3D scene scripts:
------------
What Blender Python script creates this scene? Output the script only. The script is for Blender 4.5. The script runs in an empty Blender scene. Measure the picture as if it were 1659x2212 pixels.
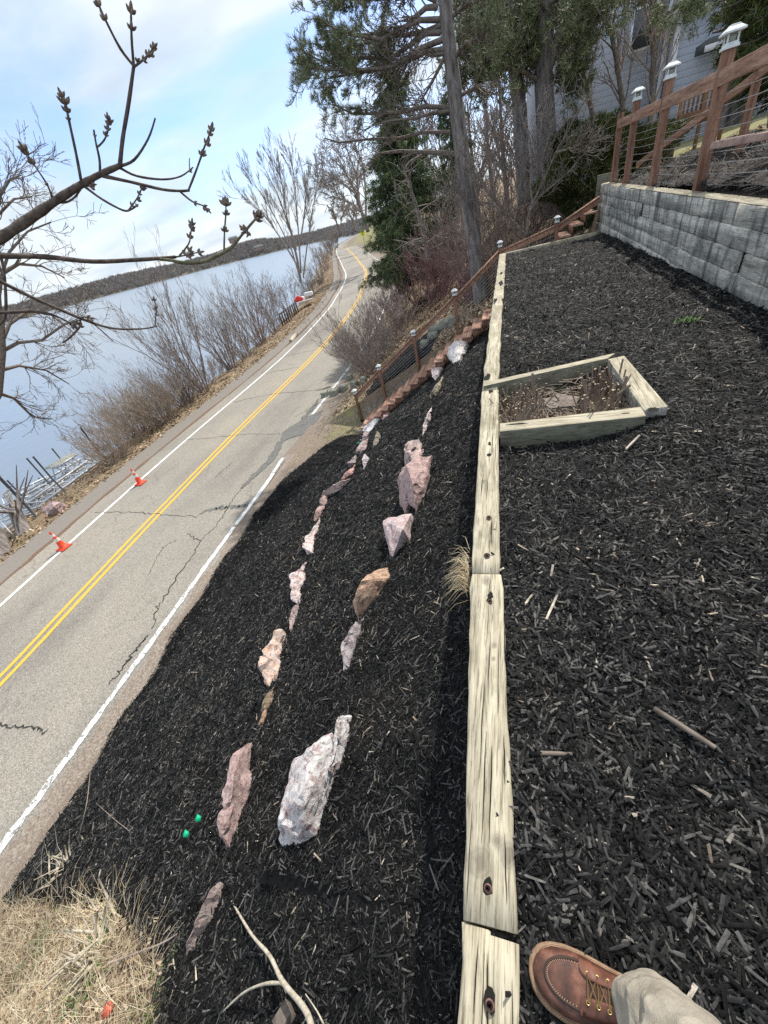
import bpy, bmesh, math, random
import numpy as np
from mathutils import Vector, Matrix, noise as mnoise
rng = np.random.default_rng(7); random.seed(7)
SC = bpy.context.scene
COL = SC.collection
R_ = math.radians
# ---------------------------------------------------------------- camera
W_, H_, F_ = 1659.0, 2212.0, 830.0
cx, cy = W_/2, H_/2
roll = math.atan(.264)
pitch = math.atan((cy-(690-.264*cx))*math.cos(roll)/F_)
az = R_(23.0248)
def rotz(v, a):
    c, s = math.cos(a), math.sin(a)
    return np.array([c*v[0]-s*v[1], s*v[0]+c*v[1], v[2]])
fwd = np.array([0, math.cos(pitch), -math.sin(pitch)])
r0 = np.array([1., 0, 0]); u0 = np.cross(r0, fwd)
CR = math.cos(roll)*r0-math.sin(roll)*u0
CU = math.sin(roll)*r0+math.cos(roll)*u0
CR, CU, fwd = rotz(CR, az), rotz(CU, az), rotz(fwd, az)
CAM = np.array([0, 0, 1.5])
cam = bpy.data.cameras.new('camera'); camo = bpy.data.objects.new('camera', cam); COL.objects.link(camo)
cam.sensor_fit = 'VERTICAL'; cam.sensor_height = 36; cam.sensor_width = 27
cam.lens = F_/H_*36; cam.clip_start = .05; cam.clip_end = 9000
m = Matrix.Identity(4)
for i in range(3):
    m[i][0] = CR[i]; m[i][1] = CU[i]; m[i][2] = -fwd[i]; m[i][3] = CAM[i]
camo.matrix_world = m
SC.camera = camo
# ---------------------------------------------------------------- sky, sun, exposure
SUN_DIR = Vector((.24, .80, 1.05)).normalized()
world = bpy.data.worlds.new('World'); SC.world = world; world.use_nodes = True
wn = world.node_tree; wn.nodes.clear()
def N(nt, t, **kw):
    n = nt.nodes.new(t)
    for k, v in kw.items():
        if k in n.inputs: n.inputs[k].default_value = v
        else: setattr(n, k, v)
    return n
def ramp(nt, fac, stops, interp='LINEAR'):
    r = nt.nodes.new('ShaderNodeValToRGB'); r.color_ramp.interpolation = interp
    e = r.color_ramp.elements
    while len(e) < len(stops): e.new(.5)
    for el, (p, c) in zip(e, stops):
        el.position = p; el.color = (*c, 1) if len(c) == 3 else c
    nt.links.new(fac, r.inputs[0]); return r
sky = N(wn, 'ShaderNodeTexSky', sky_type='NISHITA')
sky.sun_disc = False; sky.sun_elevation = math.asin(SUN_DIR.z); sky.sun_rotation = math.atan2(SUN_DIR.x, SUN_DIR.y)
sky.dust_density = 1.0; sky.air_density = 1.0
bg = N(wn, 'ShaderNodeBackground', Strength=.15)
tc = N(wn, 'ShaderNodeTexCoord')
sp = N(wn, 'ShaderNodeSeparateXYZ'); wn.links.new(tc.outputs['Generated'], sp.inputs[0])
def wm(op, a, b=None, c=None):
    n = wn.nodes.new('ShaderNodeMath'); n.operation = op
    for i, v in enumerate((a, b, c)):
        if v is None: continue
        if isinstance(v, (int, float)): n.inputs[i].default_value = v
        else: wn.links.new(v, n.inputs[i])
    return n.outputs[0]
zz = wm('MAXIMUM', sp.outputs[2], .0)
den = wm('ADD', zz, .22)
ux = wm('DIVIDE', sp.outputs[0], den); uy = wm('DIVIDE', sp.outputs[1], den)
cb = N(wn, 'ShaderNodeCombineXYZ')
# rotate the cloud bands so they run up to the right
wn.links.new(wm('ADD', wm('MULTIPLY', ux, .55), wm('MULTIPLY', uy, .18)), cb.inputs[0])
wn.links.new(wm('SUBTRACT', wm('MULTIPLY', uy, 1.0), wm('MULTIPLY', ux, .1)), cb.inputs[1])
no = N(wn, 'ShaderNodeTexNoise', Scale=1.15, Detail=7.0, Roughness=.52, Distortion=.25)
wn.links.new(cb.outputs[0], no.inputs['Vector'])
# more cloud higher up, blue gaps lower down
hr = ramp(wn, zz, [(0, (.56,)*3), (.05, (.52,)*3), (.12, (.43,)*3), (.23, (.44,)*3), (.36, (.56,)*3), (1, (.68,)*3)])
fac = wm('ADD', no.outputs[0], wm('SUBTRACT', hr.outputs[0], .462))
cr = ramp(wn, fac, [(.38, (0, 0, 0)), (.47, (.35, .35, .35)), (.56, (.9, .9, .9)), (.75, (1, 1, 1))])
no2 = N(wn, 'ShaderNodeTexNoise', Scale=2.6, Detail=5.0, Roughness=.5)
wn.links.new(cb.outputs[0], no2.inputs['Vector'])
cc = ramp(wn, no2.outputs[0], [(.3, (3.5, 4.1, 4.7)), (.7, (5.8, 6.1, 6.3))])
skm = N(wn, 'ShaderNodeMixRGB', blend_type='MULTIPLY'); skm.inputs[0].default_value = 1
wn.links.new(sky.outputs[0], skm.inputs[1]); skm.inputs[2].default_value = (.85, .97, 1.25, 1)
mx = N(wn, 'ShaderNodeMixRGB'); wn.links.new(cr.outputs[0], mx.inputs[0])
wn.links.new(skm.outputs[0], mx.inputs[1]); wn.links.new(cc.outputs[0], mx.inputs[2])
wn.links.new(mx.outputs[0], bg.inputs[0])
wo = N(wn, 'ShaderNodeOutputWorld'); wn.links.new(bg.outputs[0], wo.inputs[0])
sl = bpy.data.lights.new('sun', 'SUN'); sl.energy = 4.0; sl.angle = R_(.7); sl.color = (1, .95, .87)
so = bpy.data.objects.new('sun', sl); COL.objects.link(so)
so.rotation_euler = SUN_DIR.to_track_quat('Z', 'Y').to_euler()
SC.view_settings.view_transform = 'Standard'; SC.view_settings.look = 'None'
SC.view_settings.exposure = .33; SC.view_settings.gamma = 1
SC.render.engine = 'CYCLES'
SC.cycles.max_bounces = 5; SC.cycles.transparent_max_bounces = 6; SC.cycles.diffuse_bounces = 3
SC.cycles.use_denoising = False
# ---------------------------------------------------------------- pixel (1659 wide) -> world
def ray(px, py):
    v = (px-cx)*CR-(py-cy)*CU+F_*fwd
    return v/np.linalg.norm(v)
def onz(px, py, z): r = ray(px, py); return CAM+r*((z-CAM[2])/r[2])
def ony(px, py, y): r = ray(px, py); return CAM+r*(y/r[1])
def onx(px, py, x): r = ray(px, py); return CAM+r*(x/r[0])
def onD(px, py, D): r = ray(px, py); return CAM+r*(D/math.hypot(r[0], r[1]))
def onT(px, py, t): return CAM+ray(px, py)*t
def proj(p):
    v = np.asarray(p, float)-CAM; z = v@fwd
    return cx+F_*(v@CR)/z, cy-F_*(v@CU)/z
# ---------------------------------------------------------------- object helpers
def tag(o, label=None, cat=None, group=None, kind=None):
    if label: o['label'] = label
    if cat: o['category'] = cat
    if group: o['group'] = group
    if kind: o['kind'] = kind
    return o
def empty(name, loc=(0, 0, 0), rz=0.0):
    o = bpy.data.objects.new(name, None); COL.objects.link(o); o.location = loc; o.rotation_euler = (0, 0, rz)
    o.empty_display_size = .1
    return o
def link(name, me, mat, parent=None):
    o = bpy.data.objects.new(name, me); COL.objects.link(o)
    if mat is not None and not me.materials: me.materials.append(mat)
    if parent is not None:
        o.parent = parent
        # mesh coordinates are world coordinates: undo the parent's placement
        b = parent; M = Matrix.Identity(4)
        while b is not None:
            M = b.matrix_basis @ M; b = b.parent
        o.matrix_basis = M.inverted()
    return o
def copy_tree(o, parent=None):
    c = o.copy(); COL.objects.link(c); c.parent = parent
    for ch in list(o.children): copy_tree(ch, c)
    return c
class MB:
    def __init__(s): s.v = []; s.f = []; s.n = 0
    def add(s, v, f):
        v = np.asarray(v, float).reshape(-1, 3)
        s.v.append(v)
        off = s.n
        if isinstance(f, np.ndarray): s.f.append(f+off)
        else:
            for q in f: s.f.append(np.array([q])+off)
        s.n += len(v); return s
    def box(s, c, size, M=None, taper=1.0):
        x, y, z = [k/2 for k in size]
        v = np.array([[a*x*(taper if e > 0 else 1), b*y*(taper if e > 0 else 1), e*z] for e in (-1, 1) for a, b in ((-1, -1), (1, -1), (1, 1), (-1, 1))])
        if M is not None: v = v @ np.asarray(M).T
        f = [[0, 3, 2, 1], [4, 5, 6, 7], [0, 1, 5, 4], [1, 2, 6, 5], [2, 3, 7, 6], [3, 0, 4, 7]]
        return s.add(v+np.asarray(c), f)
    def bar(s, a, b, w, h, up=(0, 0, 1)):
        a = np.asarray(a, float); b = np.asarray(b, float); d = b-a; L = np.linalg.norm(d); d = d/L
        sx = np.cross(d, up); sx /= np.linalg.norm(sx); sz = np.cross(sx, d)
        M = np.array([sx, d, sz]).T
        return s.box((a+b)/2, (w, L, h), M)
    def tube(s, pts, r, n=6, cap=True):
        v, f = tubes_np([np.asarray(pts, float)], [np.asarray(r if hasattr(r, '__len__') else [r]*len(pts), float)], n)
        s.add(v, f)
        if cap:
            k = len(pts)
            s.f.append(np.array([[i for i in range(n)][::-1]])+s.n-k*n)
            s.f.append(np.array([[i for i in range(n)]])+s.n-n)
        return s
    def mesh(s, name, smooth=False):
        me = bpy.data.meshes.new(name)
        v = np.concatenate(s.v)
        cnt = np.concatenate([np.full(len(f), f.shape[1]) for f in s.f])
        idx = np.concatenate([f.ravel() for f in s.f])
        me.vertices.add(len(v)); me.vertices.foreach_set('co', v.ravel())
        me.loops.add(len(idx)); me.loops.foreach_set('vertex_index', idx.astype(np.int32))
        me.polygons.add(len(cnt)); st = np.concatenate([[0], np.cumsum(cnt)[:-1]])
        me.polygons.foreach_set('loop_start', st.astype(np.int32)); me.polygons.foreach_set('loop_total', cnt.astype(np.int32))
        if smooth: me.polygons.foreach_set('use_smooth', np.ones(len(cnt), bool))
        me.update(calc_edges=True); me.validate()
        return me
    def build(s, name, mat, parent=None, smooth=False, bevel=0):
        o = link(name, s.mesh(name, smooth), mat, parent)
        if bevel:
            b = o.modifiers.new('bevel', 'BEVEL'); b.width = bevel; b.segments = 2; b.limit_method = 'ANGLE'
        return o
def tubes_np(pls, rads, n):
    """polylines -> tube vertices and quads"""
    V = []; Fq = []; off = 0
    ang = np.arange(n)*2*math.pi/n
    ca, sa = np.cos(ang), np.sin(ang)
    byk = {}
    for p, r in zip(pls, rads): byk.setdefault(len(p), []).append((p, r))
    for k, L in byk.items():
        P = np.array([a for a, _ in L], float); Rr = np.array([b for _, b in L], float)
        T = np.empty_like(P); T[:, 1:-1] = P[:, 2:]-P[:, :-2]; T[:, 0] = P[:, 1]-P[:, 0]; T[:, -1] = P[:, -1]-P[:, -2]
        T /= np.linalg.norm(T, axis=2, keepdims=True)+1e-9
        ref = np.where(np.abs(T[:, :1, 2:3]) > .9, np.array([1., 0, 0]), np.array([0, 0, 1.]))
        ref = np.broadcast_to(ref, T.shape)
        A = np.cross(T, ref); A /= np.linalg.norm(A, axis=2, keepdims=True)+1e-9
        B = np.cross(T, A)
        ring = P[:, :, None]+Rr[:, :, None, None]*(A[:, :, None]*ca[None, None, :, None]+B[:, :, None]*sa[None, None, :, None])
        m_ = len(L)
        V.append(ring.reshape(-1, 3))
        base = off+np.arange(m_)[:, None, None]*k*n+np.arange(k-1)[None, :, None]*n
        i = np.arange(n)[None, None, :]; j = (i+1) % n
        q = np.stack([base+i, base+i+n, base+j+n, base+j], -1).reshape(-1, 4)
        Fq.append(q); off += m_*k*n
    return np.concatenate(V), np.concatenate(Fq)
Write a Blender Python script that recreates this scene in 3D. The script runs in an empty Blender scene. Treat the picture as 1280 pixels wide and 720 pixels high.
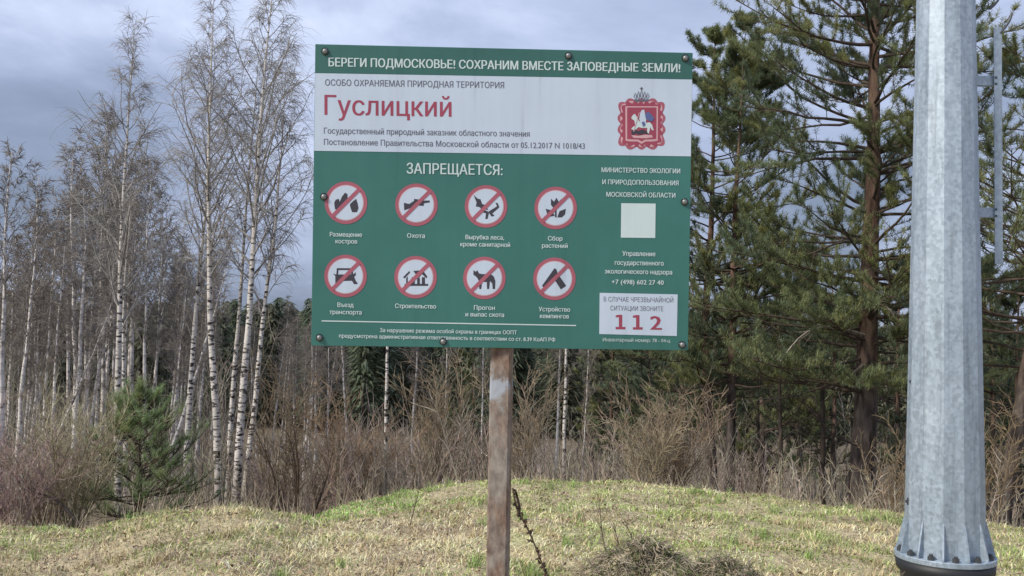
------------
Look through the entries above and report each line where the string "wide" occurs.

# ---------------------------------------------------------------- pixel (1659 wide) -> world
Write a Blender Python script that recreates this scene in 3D. The script runs in an empty Blender scene. Treat the picture as 1280 pixels wide and 720 pixels high.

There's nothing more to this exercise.